*Work to do*. Repeat exactly the lines between and including those that contain "b_.lathe([(0, 0), (r" and "b_.build('foliage_core', M_YEW_IN, t)". Output no other line.
-*-*-
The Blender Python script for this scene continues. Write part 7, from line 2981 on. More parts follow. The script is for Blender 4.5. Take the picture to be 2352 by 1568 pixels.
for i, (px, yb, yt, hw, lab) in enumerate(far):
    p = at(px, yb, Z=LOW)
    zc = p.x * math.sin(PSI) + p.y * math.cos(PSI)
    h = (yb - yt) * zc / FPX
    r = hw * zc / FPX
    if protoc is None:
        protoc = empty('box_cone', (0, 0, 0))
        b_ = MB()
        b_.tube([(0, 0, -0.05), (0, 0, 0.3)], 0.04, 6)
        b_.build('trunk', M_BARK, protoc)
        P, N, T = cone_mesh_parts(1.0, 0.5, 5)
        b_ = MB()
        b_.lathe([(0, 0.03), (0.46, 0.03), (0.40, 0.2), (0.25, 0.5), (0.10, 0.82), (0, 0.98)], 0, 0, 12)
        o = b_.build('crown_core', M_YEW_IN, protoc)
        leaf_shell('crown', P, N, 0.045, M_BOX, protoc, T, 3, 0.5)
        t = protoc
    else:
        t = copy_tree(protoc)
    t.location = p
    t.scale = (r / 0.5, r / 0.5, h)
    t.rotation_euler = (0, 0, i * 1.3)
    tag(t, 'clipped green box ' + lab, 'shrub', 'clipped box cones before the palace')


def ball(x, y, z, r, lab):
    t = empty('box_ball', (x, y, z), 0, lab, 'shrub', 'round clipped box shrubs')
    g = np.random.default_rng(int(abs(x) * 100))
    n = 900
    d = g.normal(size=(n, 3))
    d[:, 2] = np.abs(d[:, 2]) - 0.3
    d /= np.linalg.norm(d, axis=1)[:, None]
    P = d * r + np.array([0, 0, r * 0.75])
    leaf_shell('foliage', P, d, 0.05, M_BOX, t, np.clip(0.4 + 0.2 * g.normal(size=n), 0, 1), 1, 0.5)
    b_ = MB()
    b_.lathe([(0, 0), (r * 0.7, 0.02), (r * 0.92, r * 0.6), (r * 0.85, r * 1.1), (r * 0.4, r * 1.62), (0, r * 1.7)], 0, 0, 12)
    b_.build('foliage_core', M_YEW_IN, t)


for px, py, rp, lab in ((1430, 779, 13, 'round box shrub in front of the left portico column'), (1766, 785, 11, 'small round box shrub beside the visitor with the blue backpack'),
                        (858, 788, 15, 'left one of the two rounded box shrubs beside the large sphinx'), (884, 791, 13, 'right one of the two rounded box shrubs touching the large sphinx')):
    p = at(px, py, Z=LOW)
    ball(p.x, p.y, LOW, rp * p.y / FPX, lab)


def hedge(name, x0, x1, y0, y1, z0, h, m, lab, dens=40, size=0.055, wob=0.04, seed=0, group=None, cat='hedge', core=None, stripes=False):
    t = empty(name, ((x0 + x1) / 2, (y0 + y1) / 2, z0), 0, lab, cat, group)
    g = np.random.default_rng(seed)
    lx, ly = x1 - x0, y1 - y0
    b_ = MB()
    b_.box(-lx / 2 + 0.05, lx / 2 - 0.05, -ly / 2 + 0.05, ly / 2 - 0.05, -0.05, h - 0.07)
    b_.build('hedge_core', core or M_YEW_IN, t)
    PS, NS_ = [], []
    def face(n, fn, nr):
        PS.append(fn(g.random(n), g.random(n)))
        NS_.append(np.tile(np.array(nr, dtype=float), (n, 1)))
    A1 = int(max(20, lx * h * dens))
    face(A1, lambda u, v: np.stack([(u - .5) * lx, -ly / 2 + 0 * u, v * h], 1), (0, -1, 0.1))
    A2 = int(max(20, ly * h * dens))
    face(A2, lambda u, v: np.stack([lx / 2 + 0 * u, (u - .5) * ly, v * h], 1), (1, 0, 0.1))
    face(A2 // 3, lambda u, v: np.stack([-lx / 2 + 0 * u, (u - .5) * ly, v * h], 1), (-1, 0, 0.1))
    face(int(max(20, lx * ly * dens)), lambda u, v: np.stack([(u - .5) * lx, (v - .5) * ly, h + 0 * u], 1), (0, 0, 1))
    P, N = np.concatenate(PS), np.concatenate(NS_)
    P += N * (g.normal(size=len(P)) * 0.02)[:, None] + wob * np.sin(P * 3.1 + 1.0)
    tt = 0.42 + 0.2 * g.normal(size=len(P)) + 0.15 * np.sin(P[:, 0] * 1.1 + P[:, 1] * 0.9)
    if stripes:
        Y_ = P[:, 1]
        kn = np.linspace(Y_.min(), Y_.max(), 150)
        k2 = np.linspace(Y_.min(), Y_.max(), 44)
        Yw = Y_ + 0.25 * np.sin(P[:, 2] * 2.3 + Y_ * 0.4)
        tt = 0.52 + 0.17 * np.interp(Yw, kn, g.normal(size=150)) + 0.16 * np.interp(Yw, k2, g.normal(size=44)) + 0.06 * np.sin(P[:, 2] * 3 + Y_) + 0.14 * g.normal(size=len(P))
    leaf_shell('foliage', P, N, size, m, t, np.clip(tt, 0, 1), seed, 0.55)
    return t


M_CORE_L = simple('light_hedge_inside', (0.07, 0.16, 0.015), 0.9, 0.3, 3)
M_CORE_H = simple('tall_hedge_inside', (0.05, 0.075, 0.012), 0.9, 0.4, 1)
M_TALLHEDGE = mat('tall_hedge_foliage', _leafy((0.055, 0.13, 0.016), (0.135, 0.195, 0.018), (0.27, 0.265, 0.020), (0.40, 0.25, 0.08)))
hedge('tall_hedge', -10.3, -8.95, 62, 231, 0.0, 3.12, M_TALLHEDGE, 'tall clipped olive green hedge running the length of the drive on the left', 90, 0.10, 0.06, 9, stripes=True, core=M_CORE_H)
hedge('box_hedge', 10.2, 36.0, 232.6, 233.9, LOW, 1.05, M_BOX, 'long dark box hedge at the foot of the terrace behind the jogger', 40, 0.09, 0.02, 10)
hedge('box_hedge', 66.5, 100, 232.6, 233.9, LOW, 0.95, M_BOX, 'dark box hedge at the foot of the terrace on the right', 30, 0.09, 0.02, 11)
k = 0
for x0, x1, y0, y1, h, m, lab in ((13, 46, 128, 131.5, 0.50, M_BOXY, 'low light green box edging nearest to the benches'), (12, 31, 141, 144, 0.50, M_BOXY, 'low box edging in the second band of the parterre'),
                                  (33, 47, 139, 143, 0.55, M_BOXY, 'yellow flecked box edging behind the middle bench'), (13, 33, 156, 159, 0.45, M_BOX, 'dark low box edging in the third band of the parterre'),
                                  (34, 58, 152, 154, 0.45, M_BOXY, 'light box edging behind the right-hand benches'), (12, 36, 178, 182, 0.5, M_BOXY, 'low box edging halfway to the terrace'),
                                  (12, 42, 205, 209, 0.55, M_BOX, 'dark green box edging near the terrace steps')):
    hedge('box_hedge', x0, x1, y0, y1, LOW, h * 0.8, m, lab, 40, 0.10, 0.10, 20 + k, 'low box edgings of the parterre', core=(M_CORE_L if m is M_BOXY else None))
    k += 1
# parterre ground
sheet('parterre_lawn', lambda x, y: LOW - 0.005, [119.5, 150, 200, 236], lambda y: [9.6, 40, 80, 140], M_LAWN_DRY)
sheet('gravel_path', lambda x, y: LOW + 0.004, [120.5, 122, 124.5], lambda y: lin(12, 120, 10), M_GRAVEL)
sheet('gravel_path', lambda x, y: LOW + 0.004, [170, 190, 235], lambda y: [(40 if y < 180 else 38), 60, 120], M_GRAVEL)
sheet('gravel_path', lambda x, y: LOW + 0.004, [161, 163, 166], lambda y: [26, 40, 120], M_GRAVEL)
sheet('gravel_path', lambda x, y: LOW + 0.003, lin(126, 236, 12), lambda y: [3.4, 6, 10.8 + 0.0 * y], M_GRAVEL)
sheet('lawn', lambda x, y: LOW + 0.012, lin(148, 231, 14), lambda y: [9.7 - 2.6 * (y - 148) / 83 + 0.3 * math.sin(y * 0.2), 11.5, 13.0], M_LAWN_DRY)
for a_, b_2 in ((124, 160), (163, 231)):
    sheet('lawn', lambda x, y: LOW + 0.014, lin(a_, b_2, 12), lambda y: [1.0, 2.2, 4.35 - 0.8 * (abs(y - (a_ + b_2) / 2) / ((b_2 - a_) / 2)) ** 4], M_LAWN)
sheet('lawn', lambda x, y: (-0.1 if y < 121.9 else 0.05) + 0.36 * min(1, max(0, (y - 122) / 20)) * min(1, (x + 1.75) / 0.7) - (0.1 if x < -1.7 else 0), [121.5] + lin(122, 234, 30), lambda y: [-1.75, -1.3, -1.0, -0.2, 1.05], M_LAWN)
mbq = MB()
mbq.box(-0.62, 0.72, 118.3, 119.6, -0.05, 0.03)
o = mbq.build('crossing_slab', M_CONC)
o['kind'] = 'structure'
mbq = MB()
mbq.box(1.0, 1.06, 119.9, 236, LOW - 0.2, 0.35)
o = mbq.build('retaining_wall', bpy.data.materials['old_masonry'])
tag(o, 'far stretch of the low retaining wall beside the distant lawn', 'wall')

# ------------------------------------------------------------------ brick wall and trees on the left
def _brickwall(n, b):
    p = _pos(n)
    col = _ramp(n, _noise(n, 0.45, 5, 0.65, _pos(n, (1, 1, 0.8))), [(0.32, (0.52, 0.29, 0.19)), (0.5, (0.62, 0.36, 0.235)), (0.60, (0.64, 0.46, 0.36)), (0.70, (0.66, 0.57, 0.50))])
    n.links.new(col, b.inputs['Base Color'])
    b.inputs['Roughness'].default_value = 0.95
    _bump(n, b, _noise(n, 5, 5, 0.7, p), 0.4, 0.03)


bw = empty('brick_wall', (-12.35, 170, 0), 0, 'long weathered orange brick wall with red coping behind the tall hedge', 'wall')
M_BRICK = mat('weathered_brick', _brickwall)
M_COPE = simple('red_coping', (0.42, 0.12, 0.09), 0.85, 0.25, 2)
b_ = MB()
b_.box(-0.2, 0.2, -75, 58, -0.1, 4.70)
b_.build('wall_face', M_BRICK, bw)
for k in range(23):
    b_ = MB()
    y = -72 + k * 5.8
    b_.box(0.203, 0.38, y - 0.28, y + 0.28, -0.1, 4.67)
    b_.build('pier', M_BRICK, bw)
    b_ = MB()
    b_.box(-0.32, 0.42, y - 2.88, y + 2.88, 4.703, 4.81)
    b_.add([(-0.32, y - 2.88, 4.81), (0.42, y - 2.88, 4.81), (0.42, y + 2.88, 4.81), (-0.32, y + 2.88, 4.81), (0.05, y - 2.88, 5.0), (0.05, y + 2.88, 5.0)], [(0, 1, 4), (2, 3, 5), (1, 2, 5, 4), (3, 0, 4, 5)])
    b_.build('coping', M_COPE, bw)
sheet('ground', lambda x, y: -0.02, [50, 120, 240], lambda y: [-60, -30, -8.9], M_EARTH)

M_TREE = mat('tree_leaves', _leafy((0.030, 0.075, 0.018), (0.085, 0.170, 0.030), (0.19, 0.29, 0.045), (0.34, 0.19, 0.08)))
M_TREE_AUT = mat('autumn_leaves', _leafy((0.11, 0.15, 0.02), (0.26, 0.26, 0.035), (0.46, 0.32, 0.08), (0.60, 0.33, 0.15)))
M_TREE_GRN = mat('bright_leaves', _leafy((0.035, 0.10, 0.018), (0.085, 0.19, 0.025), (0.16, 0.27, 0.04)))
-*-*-
*Result of the exercise*.
    b_.lathe([(0, 0), (r * 0.7, 0.02), (r * 0.92, r * 0.6), (r * 0.85, r * 1.1), (r * 0.4, r * 1.62), (0, r * 1.7)], 0, 0, 12)
    b_.build('foliage_core', M_YEW_IN, t)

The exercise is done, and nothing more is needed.